<<<<

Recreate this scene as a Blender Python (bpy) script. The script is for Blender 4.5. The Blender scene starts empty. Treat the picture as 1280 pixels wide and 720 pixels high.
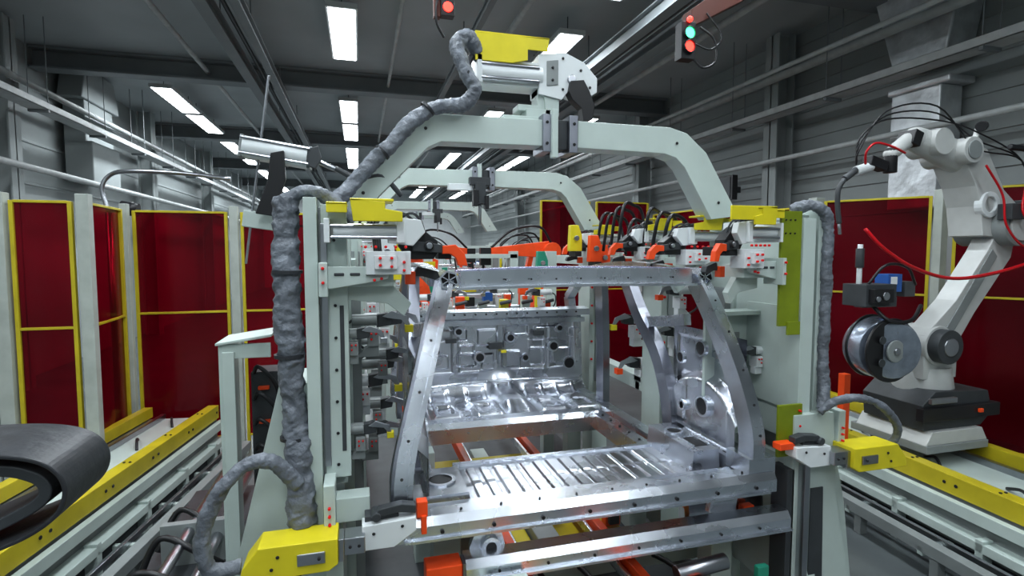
import bpy, bmesh, math, random
from mathutils import Matrix, Vector, Euler, noise
R=random.Random(7)
D=bpy.data
scene=bpy.context.scene
scene.view_settings.view_transform='Standard'
scene.view_settings.gamma=.90
scene.view_settings.exposure=.12
# ---------------------------------------------------------------- materials
MATS={}
def mat(name,col,rough=.5,metal=0.,var=.12,scale=6.,bump=0.,bscale=60.,emit=None,es=0.,spec=.5,stretch=(1,1,1),rvar=0.,tint=None,tfac=.4):
    m=D.materials.new(name);m.use_nodes=True
    nt=m.node_tree;N=nt.nodes;L=nt.links
    p=N['Principled BSDF']
    p.inputs['Roughness'].default_value=rough;p.inputs['Metallic'].default_value=metal
    p.inputs['Specular IOR Level'].default_value=spec
    tc=N.new('ShaderNodeTexCoord');mp=N.new('ShaderNodeMapping');mp.inputs['Scale'].default_value=stretch
    L.new(tc.outputs['Object'],mp.inputs[0])
    nz=N.new('ShaderNodeTexNoise');nz.inputs['Scale'].default_value=scale;nz.inputs['Detail'].default_value=6
    L.new(mp.outputs[0],nz.inputs[0])
    cr=N.new('ShaderNodeValToRGB')
    c=Vector(col[:3]);a=c*(1-var);b=c*(1+var)
    cr.color_ramp.elements[0].position=.3;cr.color_ramp.elements[1].position=.7
    cr.color_ramp.elements[0].color=(*a,1);cr.color_ramp.elements[1].color=(*[min(1,x) for x in b],1)
    L.new(nz.outputs[0],cr.inputs[0]);L.new(cr.outputs[0],p.inputs['Base Color'])
    if rvar:
        mr=N.new('ShaderNodeMapRange');mr.inputs[3].default_value=max(.02,rough-rvar);mr.inputs[4].default_value=rough+rvar
        mr.inputs[1].default_value=.3;mr.inputs[2].default_value=.7
        L.new(nz.outputs[0],mr.inputs[0]);L.new(mr.outputs[0],p.inputs['Roughness'])
    if bump:
        n2=N.new('ShaderNodeTexNoise');n2.inputs['Scale'].default_value=bscale;n2.inputs['Detail'].default_value=4
        L.new(mp.outputs[0],n2.inputs[0])
        bp=N.new('ShaderNodeBump');bp.inputs['Strength'].default_value=bump;bp.inputs['Distance'].default_value=.02
        L.new(n2.outputs[0],bp.inputs['Height']);L.new(bp.outputs[0],p.inputs['Normal'])
    if emit:
        p.inputs['Emission Color'].default_value=(*emit,1);p.inputs['Emission Strength'].default_value=es
    if tint:
        t=N.new('ShaderNodeBsdfTransparent');t.inputs[0].default_value=(*tint,1)
        mx=N.new('ShaderNodeMixShader');mx.inputs[0].default_value=tfac
        L.new(p.outputs[0],mx.inputs[1]);L.new(t.outputs[0],mx.inputs[2]);L.new(mx.outputs[0],N['Material Output'].inputs[0])
    MATS[name]=m
    return m
mat('alu',(.72,.75,.81),.27,1,.06,5,.02,30,rvar=.06)
mat('alu_sheet',(.62,.64,.69),.27,1,.12,4,.04,8,rvar=.08)
mat('alu_tint',(.60,.60,.86),.26,1,.14,3)
mat('alu_dark',(.30,.31,.35),.36,1,.15,5)
mat('white',(.49,.56,.53),.42,0,.06,5)
mat('whiteclean',(.68,.71,.72),.35,0,.04,5)
mat('grayp',(.24,.26,.26),.45,0,.10,5)
mat('yellow',(.68,.58,.02),.4,0,.10,7)
mat('yellowd',(.50,.41,.02),.4,0,.14,5)
mat('olive',(.20,.25,.012),.35,0,.15,9)
mat('orange',(.85,.085,.012),.4,0,.1,7)
mat('redpin',(.75,.01,.01),.3,0,.05,7)
mat('black',(.012,.012,.014),.4,0,.2,8)
mat('darkg',(.045,.05,.055),.5,0,.2,8)
mat('steel',(.42,.43,.46),.3,1,.1,8)
mat('bag',(.145,.16,.185),.48,0,.28,10,.8,26)
mat('bagdark',(.028,.03,.035),.42,0,.2,10,.3,12)
mat('curtain',(.085,.001,.006),.20,0,.75,.8,.06,4,stretch=(1,1,1.4),spec=.45,tint=(.42,.002,.016),tfac=.5)  # broad dark and bright red patches paint reflections and shading into the vinyl colour
mat('fence_post',(.40,.43,.40),.45)
mat('wallpaint',(.34,.37,.37),.6,0,.12,.8)
mat('ceilpaint',(.42,.45,.46),.6,0,.12,.6)
mat('beampaint',(.22,.24,.25),.5,0,.12,1.2)
mat('floorpaint',(.11,.125,.13),.35,0,.3,1.5)
mat('lamp',(1,1,1),.5,emit=(.90,.96,1),es=9)
mat('lampcase',(.5,.52,.52),.5)
mat('foil',(.66,.68,.70),.35,.6,.2,5,.8,5)
mat('ledg',(.1,.8,.4),.4,emit=(.04,1,.3),es=6)
mat('ledr',(.8,.05,.03),.4,emit=(1,.03,.02),es=5)
mat('redhose',(.5,.005,.012),.3)
mat('robot',(.50,.51,.50),.4,0,.08,6)
mat('blue',(.02,.10,.35),.4)
mat('green',(.03,.30,.20),.4)
mat('brown',(.10,.025,.015),.5)
mat('film',(.33,.37,.44),.26,.7,.25,12)
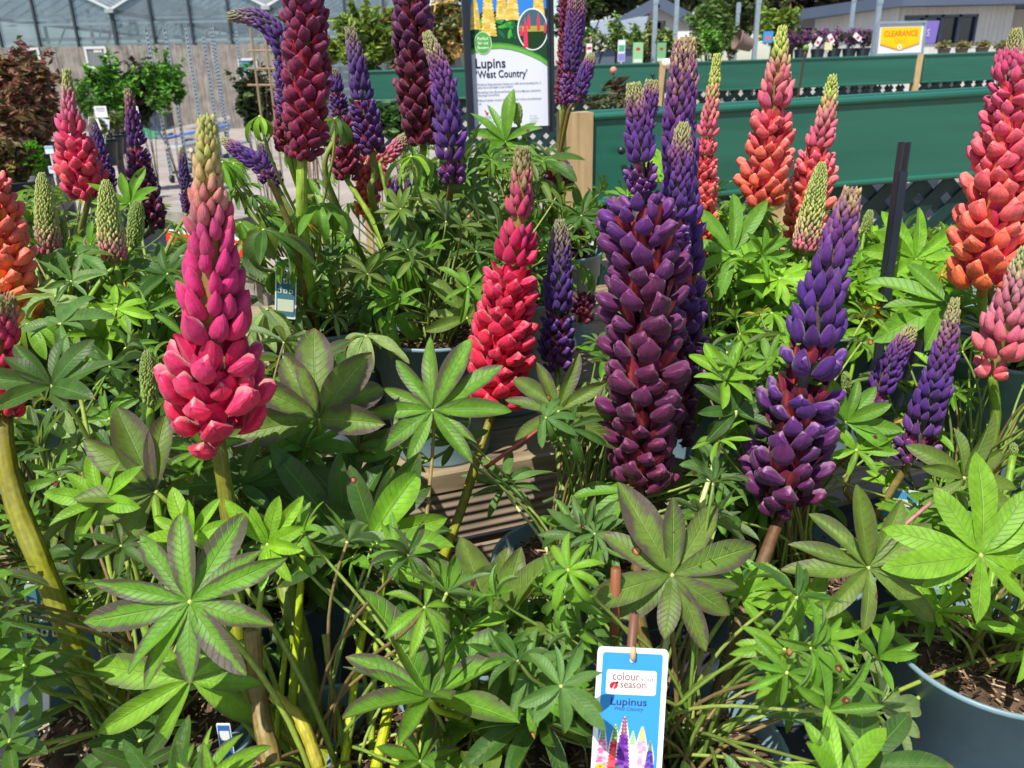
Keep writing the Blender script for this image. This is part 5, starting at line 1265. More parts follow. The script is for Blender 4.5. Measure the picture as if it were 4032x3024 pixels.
M['blackframe'] = m_plain('black_frame', (36, 42, 52), .38, var=.15, nscale=20)
mb.build('frame', M['blackframe'], pe)
mb = MB(); q = cF - uy * (shh / 2 + fr) - nrm * .012; mb.box((q.x, q.y + .01, (q.z + Z2) / 2), (.03, .02, q.z - Z2 + .1)); mb.build('post', M['blackframe'], pe)
S = Sheet(bl_ + nrm * .001, ux, uy, .000006); S.uy = S.uy * 0.885; sfull = shh; shh = shh / 0.885; U = sw / 291.0            # U: one photo pixel on the sheet
def px2(x, y):
    return ((x - 1867 + (506 - y) * .022) * U, (506 - y - (x - 1867) * .041) * U)
S.rect(0, 0, sw, shh, (232, 234, 246))
top = [px2(1860, 212), px2(1890, 196), px2(1930, 186), px2(1971, 183), px2(2010, 187), px2(2050, 197), px2(2090, 213), px2(2125, 230), px2(2160, 250)]
top = [(min(max(x, 0), sw), y) for x, y in top]; top[0] = (0, top[0][1]); top[-1] = (sw, top[-1][1])
S.poly([(x, y) for x, y in top] + [(sw, shh), (0, shh)], (34, 78, 50))
S.rect(0, shh * .68, sw, shh * .32, (60, 140, 226))
for k in range(26):
    rs_ = random.Random(k); S.ell(sw * rs_.random(), shh * .68 - rs_.random() * .06 * shh + .02 * shh, sw * .10, shh * .03, [(30, 80, 50), (24, 60, 48), (46, 110, 56)][k % 3], 10, rs_.uniform(-.6, .6))
for k in range(34):
    rs_ = random.Random(k + 90); S.ell(sw * (.03 + .94 * rs_.random()), shh * (.56 + .12 * rs_.random()), sw * .07, shh * .011, [(50, 150, 70), (36, 110, 80), (84, 180, 70), (30, 90, 60)][k % 4], 8, rs_.uniform(-1.5, 1.5))
YEL = [(240, 208, 110), (232, 196, 90), (246, 222, 140), (222, 184, 80)]
for (x, yb, w, h, sd) in ((1880, 106, 40, 140, 1), (1980, 66, 46, 150, 3), (2020, 66, 52, 160, 4), (2118, 46, 46, 130, 5), (1930, 128, 58, 190, 2)):
    a = px2(x, yb); S.lupin_print(a[0], a[1], w * U, h * U, YEL, seed=sd)
band = [(x, y + 17 * U) for x, y in top]
S.poly([(x, y) for x, y in top] + band[::-1], (112, 186, 76)); S.poly([(x, y + 15 * U) for x, y in top] + [(x, y + 22 * U) for x, y in top][::-1], (80, 150, 66))
def clipell(x, y, rx, ry, col, n=40):
    S.poly([(min(max(x + rx * math.cos(a), 0), sw), y + ry * math.sin(a)) for a in np.linspace(0, 2 * math.pi, n, endpoint=False)], col)
a = px2(2096, 108); clipell(a[0], a[1], 59 * U, 82 * U, (240, 242, 248)); clipell(a[0], a[1], 54 * U, 77 * U, (70, 110, 120))
S.poly([(a[0] + 54 * U * math.cos(t), a[1] + 77 * U * math.sin(t)) for t in np.linspace(math.pi * 1.02, math.pi * 1.98, 20)], (34, 66, 38)); S.rect(a[0] - 50 * U, a[1] - 8 * U, 100 * U, 22 * U, (170, 180, 70))
for (dx, dy, w, h) in ((-44, -24, 11, 46), (-28, -70, 16, 120), (-14, 0, 12, 64), (22, -6, 13, 72), (46, -14, 9, 44)):
    S.poly([(a[0] + dx * U - w * U / 2, a[1] + dy * U), (a[0] + dx * U + w * U / 2, a[1] + dy * U), (a[0] + dx * U + w * U * .45, a[1] + (dy + h * .6) * U), (a[0] + dx * U, a[1] + (dy + h) * U), (a[0] + dx * U - w * U * .45, a[1] + (dy + h * .6) * U)], (232, 66, 96))
a = px2(1907, 164); S.ell(a[0], a[1], 33 * U, 44 * U, (232, 240, 224)); S.ell(a[0], a[1], 31 * U, 42 * U, (96, 176, 78))
for t, dy in (('Perfect', 12), ('for cut', -5), ('flowers', -23)): S.text(t, a[0], a[1] + dy * U, 17.5 * U, (244, 248, 240), 'CENTER', .82, .012)
a = px2(1875, 262); S.text('Lupins', a[0], a[1], 54 * U, (48, 56, 80), xs=.84, bold=.012)
a = px2(1878, 301); S.text('\u2018West Country\u2019', a[0], a[1], 42 * U, (48, 56, 80), xs=.74, bold=.01)
BT = (118, 120, 150)
for t, x, y in (('\u2022 Deciduous. Bushy perennial, reaching up to 0.8m tall and spreading 0.5m. A', 1878, 331), ('   great way to add height to your borders!', 1878, 343), ('\u2022 Eye-catching tones. Bicoloured flowers appear from May-June, deadhead to', 1878, 362),
                ('   encourage a second flush.', 1878, 374), ('\u2022 Pollinator-friendly. Loved by wildlife, and thrives in full sun and well-drained', 1878, 395), ('   soil.', 1878, 409)):
    a = px2(x, y); V, F = text_geo(t, 11.5 * U, xs=1.0); wv = V[:, 0].max(); S.text(t, a[0], a[1], 11.5 * U, BT, xs=min(.70, 262 * U / wv), bold=.006)
a = px2(1914, 446)
S.poly([(a[0], a[1]), (a[0] - 6 * U, a[1] + 14 * U), (a[0] - 2 * U, a[1] + 16 * U), (a[0] + 3 * U, a[1] + 6 * U)], (214, 50, 56)); S.poly([(a[0], a[1] + U), (a[0] + 4 * U, a[1] + 6 * U), (a[0] + 10 * U, a[1] + 7 * U), (a[0] + 6 * U, a[1] - 4 * U), (a[0], a[1] - 6 * U)], (220, 60, 64))
a = px2(1890, 468); S.text('british', a[0], a[1], 22 * U, (120, 190, 110), xs=.8)
a = px2(1882, 482); S.text('garden centres', a[0], a[1], 14 * U, (120, 180, 120), xs=.8)
for k in range(4): a = px2(1966 + k * 11, 462); S.rect(a[0], a[1], 8 * U, 9 * U, (140, 196, 140))
for k, t in enumerate(('for more', 'information', 'and advice')): a = px2(2084, 456 + k * 11); S.text(t, a[0], a[1], 9 * U, (140, 180, 140), xs=.85)
S.build('printed_sheet', pe)

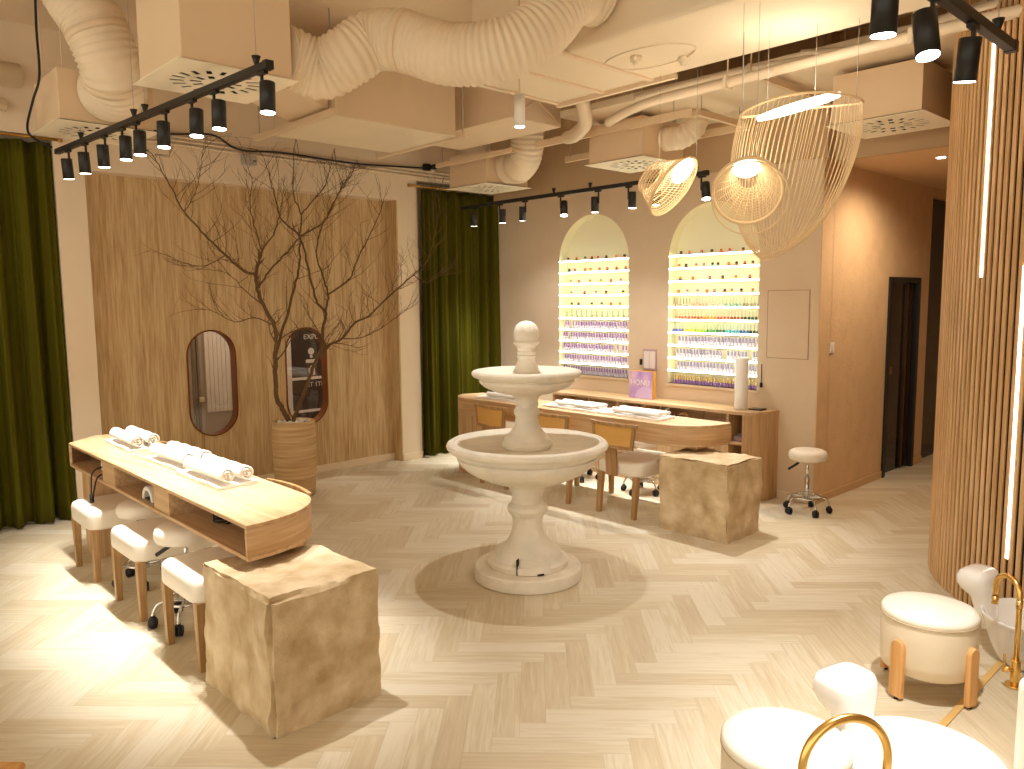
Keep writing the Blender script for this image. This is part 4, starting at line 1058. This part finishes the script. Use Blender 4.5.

>>>>

● WHAT TO PRODUCE: State the number of lines in this listing that contain the string "starting", and add nothing else.

● OUTPUT FOR THIS EXERCISE: 2